The volley of voices begin, growing louder and more frenzied as each of the scholars vie for the victory…chairs are upended…swords are drawn…enter the Court Jester who sees the need for a cooling-off period…

“Sir knights of the square table…put down your weapons and rekindle your sense of sanity… how sad it is to watch yon keepers of the holy grail of grammar grovel greedily. How sad indeed!”

A light goes on! Silence enters the room and the angry men with ruffled collars eye one another…”Hmmm, says the one, I do believe the Fool has given us food for thought. He utters the word SAD, but my friends, this could make us all happy. ‘Statement’, Assertive’, ‘Declarative’…we all win gentlemen…S.A.D. it shall be! Do we all agree?”

“Hear, hear!” (end of story)

Obviously, one of the scholars left the table (some suggest he ran off with the Fool) shortly thereafter, leaving the other two to agree on names for the remaining three types of sentences. In the end, after a good deal of good-natured prattle, during which neither scholar could agree with the other, the following framework (of duplicity) was summarized…

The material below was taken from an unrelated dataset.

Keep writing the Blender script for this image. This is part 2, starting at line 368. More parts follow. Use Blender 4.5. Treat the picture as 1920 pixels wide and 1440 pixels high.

Interrogative/Question (I.Q)

Imperative/Command (I.C.)

Exclamation/Exclamatory (Exclam)

A foolhardy fable indeed! The fact is, we are saddled with duplicity and must bear it…so suck it up folks and let’s move forward…on to more duplicity!

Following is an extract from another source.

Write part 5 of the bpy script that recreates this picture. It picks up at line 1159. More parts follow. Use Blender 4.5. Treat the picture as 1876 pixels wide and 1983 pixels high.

For our next lesson, we want you to delve into the world of Legoland. That’s correct, we are talking about building with blocks (or blockheads as the case may be). The analogy will help you understand how sentences can be written in such a way as to bring clarity, interest and in many cases downright brilliance. Again however, get ready to ‘soak up the sum’ of duplicity. Constructing sentences, Act One, begins…(from the ground up)

A simple sentence (subject/predicate) can also be called a principal or independent clause. It stands alone as a complete thought. Examples of simple sentences (a.k.a. principal or independent clauses) are as follows:

The moon shone brightly.

Romeo is a Montague.

Many people adored the young lovers..

How brilliant! So short and sweet! Each subject and predicate connecting perfectly. A complete thought  (also known as a simple sentence, principal or independent clause) is born. Magnificent!

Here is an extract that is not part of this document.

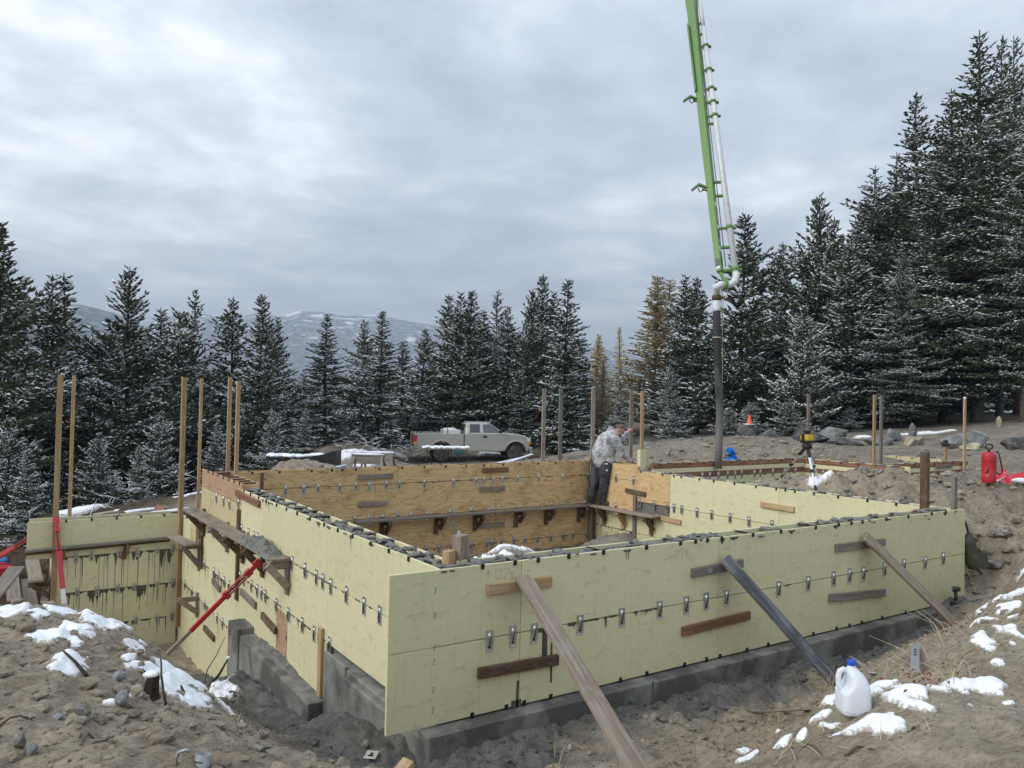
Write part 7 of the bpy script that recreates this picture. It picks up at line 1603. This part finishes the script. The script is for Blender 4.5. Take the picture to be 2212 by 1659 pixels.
def make_proto(name, seed, kind, bark=BARK, mat_=None, **k):
    TR, cr, sn = tree_proto(seed, kind, **k)
    return (TR.mesh('trunk', bark), np_mesh('crown', cr[0], cr[1], mat_ or NM[kind], False), np_mesh('snow', sn[0], sn[1], SNOW, True) if len(sn[0]) else None, k.get('H', 10.0))
PR = {
 'pineA': make_proto('p', 1, 'pine', H=10, half=.19, snow=.40, cb=.04), 'pineB': make_proto('p', 2, 'pine', H=10, half=.165, snow=.50, cb=.06, gap=.36), 'pineC': make_proto('p', 3, 'pine', H=10, half=.23, snow=.36, cb=.08, dens=.9, gap=.36, up=24),
 'pineD': make_proto('p', 4, 'pine', H=10, half=.15, snow=.30, cb=.10, gap=.40, dens=.85), 'open': make_proto('p', 5, 'pine', H=10, half=.12, snow=.30, cb=.42, gap=.48, dens=.7, up=30, thin=.9), 'bushy': make_proto('p', 6, 'pine', H=6, half=.27, snow=.72, cb=.02, gap=.30, mat_=NEEDLE),
 'firA': make_proto('f', 11, 'fir', H=10, half=.165, snow=.42, cb=.03), 'firB': make_proto('f', 12, 'fir', H=10, half=.13, snow=.40, cb=.05), 'frostA': make_proto('f', 13, 'pine', H=10, half=.18, snow=.85, cb=.04), 'frostB': make_proto('f', 14, 'fir', H=8, half=.23, snow=.85, cb=.02, dens=.95),
 'larchA': make_proto('l', 21, 'larch', H=10, half=.13, snow=.10, cb=.06, dens=1.15, gap=.28, thin=.95, bark=BARK_G), 'larchB': make_proto('l', 22, 'larch', H=10, half=.10, snow=.10, cb=.08, dens=.8, gap=.34, thin=.7, bark=BARK_G),
 'bigA': make_proto('b', 31, 'fir', H=18, half=.175, snow=.42, cb=.13, dens=.82, gap=.42, bark=BARK_G, mat_=NEEDLE), 'bigB': make_proto('b', 32, 'pine', H=18, half=.15, snow=.40, cb=.14, dens=.80, gap=.44, bark=BARK_G), 'bigC': make_proto('b', 33, 'fir', H=18, half=.20, snow=.36, cb=.06, dens=.85, gap=.42)}
GRP = 'conifers at the edge of the clearing'
tq = random.Random(5)
def tree(u, vtop, D, proto, label, wide=1.0, cat='tree', name='pine_tree', base=None):
    top = atd(u, vtop, D); z0 = gz(top.x, top.y) if base is None else base
    tr, cr, sn, H = PR[proto]; s = (top.z - z0) / H; sw = s * wide; rz = tq.uniform(0, 6.28)
    r = thing(name, (top.x, top.y, z0), label, cat, GRP); r.rotation_euler = (tq.uniform(-.012, .012), tq.uniform(-.012, .012), rz); r.scale = (sw, sw, s)
    for nm, me in (('trunk', tr), ('crown', cr), ('snow', sn)):
        if me is None: continue
        o = bpy.data.objects.new(nm, me); COL.objects.link(o); o.parent = r
        if nm == 'snow': o['kind'] = 'stuff'
    return r
TREES = [
 (8, 470, 27, 'pineA', 'tallest pine at the left picture edge', 1.0), (-70, 430, 30, 'pineC', 'pine cut off by the left picture edge', 1.0), (110, 592, 33, 'frostA', 'snowy pine right beside the tallest left edge pine', 1.0), (141, 588, 37, 'firB', 'narrow dark spruce behind the snowy pine at the left', 1.1),
 (283, 577, 35, 'pineC', 'broad open pine with a straight dark trunk above the left posts', 1.0), (343, 664, 43, 'firB', 'small dark spire right behind the broad open pine', 1.2), (383, 672, 38, 'bushy', 'wide snowy young pine between the left posts', .9), (420, 630, 41, 'open', 'crooked thin pine with a bare stem and tufted top', 1.0),
 (502, 640, 39, 'pineB', 'pine behind the pair of close posts', 1.15), (566, 634, 35, 'pineA', 'tall dark pine just right of the pair of close posts', .95), (604, 685, 43, 'pineD', 'thin pine leaning out right of the tall dark pine', 1.0), (706, 679, 36, 'firA', 'dense dark fir alone against the pale hills', 1.25), (655, 800, 46, 'frostA', 'low frosted tree left of the dense dark fir', 1.2),
 (789, 690, 42, 'frostA', 'left tree of the snowy twin spires behind the truck', 1.1), (824, 672, 37, 'firA', 'right tree of the snowy twin spires behind the truck', 1.15), (873, 735, 48, 'firB', 'small frosted spire between the twin spires and the bigger grove', 1.4), (917, 708, 45, 'pineB', 'pale green pine above the truck bed', 1.25),
 (968, 633, 45, 'pineB', 'dark narrow pine at the left of the grove above the truck', 1.05), (997, 632, 44, 'pineD', 'slim pine second from the left in the grove above the truck', 1.1), (1018, 626, 44, 'pineA', 'broad pine straight above the truck cab', 1.05), (1049, 668, 46, 'firB', 'small dark spire in the gap of the grove', 1.2), (1074, 631, 48, 'open', 'pale thin topped pine in the middle of the grove', 1.1),
 (1101, 660, 45, 'frostA', 'snowy pine over the truck bonnet', 1.1), (1148, 624, 44, 'pineC', 'wide pine left of the highest grove tree', .85), (1172, 593, 46, 'pineA', 'highest pine of the middle grove', .85), (1198, 630, 46, 'pineD', 'slim pine just right of the highest grove tree', 1.1), (1223, 604, 41, 'firA', 'dark pine with layered branches at the right end of the grove', 1.05), (1222, 768, 41, 'frostB', 'young snow laden fir behind the first two back posts', 1.0),
 (1130, 800, 43, 'frostB', 'bushy snow laden fir just right of the truck', .9), (1254, 742, 50, 'firB', 'thin spire in the dip right of the grove', 1.3), (1291, 722, 52, 'larchA', 'green gold larch in the dip', 1.4), (1341, 707, 54, 'larchB', 'bare brown larch against the far hills', 1.1), (1306, 778, 47, 'larchA', 'short rusty brown larch behind the worker', 1.0), (1340, 850, 40, 'frostB', 'snowy small fir straight above the worker', .9),
 (1419, 596, 50, 'larchA', 'tall golden larch left of the hose', 1.8), (1446, 604, 52, 'larchB', 'second golden larch top behind the tall one', 1.9), (1480, 594, 46, 'frostA', 'snowy fir between the golden larch and the hose', 1.15), (1509, 596, 46, 'pineB', 'dark topped pine just left of the hose', 1.2), (1450, 790, 40, 'frostA', 'lower snowy pine in front of the golden larch', 1.2),
 (1606, 460, 42, 'pineA', 'tall open pine right behind the hose', 1.09), (1672, 545, 51, 'pineD', 'slim spire right of the tall open pine', 1.1), (1700, 521, 50, 'pineB', 'pine in the middle of the notch between the big right hand trees', 1.0), (1640, 640, 46, 'frostA', 'snowy pine filling the gap right of the hose', 1.0), (1771, 420, 43, 'pineC', 'open topped pine left of the dense right hand wood', 0.92), (1803, 468, 46, 'pineB', 'pine close behind the open topped one', 1.15),
 (1731, 662, 37, 'bushy', 'snow flecked young pine left of the tripod post', .8), (1886, 356, 45, 'bigC', 'broad grey green fir with sloping shoulder in the right wood', 1.22), (1840, 520, 40, 'frostA', 'frosted pine under the sloping shoulder of the broad fir', 1.28), (1987, 195, 42, 'bigB', 'pointed tall pine left of the highest fir', 1.22), (2115, 66, 38, 'bigA', 'highest fir on the right with a thick grey trunk', 1.22), (2163, 72, 43, 'bigB', 'tall thin topped pine right of the highest fir', .8), (2200, 74, 46, 'bigB', 'last tall pine at the right picture edge', .85),
 (2040, 330, 39, 'bigC', 'wide fir with long snowy boughs below the highest fir', 1.09), (2215, 240, 35, 'bigA', 'dark fir at the right picture edge with a low trunk', .9), (1950, 520, 37, 'bigC', 'dark drooping fir above the pair of right posts', .85), (1935, 330, 45, 'bigC', 'fir filling the gap between the broad fir and the pointed pine', 1.1), (2058, 190, 46, 'bigA', 'fir rising between the pointed pine and the highest fir', 1.1), (1842, 470, 48, 'pineB', 'pine behind the frosted one in the right wood', 1.1), (2310, 100, 44, 'bigA', 'fir outside the right picture edge', 1.0)]
TREES += [(20, 905, 19, 'bushy', 'young snowy tree at the left edge behind the side scaffold', .9), (-50, 850, 21, 'frostB', 'snow laden young fir cut by the left edge', 1.0), (62, 965, 17.5, 'frostB', 'small snow laden fir just left of the wing wall', .8), (215, 935, 24, 'bushy', 'low snowy tree between the wing wall posts and the corner post', .9), (300, 960, 22, 'frostB', 'small fir above the lumber pile', .85), (352, 900, 26, 'bushy', 'snowy bush tree left of the corner post', .9), (468, 905, 27, 'frostB', 'snow laden fir just left of the two close posts', .9), (590, 890, 30, 'bushy', 'young snowy tree above the left end of the back wall', .9), (660, 880, 33, 'frostB', 'small fir behind the black plastic panel', .9), (745, 900, 36, 'bushy', 'low snowy tree behind the sawhorses', 1.0), (845, 880, 40, 'frostB', 'small fir behind the tailgate of the pickup', 1.0)]
for u, v, D, p, l, wd in TREES:
    tree(u, v, D, p, l, wd, 'tree', 'larch_tree' if 'larch' in p else 'fir_tree' if p[:3] in ('fir', 'big') or p == 'frostB' else 'pine_tree')

# the wood behind: many trees that read as one dark mass
def wood_mass():
    TR, cr, sn = tree_proto(77, 'pine', H=9, half=.2, dens=.45, gap=.62, snow=.38, cb=.03, thin=1.7)
    TR2, cr2, sn2 = tree_proto(78, 'fir', H=9, half=.17, dens=.45, gap=.62, snow=.38, cb=.03, thin=1.7)
    q = np.random.RandomState(8); A, FA, S_, FS = [], [], [], []; na = ns = 0; T_ = MB()
    places = []
    for i in range(115):
        u = q.uniform(-160, 2420); D = q.uniform(46, 72); places.append((u, D))
    for u, D in places:
        p = CAM + sight(u, 850) * D; lim = np.interp(u, [-200, 0, 250, 620, 900, 1000, 1230, 1262, 1400, 1500, 1650, 1800, 2000, 2300], [620, 640, 760, 800, 770, 720, 720, 790, 760, 690, 660, 560, 360, 250])
        zt = 2.569 + (866 + .02 * (u - 1106) - lim - q.uniform(0, 60)) * D / FPX; z0 = gz(p[0], p[1]); h = zt - z0
        if h < 2 or 1240 < u < 1462: continue
        k = q.randint(2); (V, F), (V2, F2) = ((cr, sn), (cr2, sn2))[k]; s = h / 9; a = q.uniform(0, 6.28); R = np.array([[math.cos(a), -math.sin(a), 0], [math.sin(a), math.cos(a), 0], [0, 0, 1]]) * np.array([s * q.uniform(.9, 1.2), s * q.uniform(.9, 1.2), s])
        off = np.array([p[0], p[1], z0]); A.append(V @ R.T + off); FA.append(F + na); na += len(V); S_.append(V2 @ R.T + off); FS.append(F2 + ns); ns += len(V2)
        T_.tube([off + np.array([0, 0, -.5]), off + np.array([0, 0, h * .9])], [.014 * h, .02], 6, False)
    c = ob('forest', np_mesh('forest', np.concatenate(A), np.concatenate(FA), NEEDLE_D), None); c['kind'] = 'stuff'; c['label'] = 'dark wood standing behind the front row of trees'; c['category'] = 'forest'
    ob('forest_trunks', T_, BARK, c); ob('forest_snow', np_mesh('forest_snow', np.concatenate(S_), np.concatenate(FS), SNOW, True), None, c)
wood_mass()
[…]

Alas ye lovers of Lego…build on! Weave together a more intricate web of words and construct anew…Take two simple sentences and marry them together using a coordinating conjunction…Behold, the compound sentence!

The moon shone brightly, and the stars twinkled in the sky.

Romeo was a Montague, but Juliet was a Capulet. (in case you haven’t read the play, Montague and Capulet are the young lovers’ surnames)

Many people adored the young lovers, yet their warring families continued the feud.

Note: The comma before the conjunction is recommended but not necessary.

Now would be a good time to give you a GRAMMAR HEADS UP! Many writers, especially younger ones or those learning English as a second language, will put two simple sentences together without using a conjunction. A comma is used in its place.  This is a major grammatical boo-boo! NO CAN DO, DO! What you manage to create is what is known in Grammarland as a run-on sentence. A comma is not strong enough to connect two simple sentences; a coordinate conjunction, on the other hand, is.

Having said that, there is a punctuation mark that can be used effectively to replace the conjunction. Please reread the last sentence of our previous paragraph and you should be able to spot it. Yes, the semicolon (a combination of a period atop a comma) can do the trick. It’s an effective alternative to using a conjunction, but don’t overuse it. It’s also important to remember that when using a semicolon the two simple sentences must have something in common (unlike the knights of the square table who couldn’t agree on anything). Check these out…

The moon shone brightly; the stars twinkled in the sky.

Romeo was a Montague; Juliet was a Capulet.

Many people adored the young lovers; their warring families continued the feud.

And there you have it! Well, there’s more of course…isn’t there always more? We shall return anon (Shakespearean term meaning soon) with yet another dose of duplicity…till then…Watch Your Language, eh?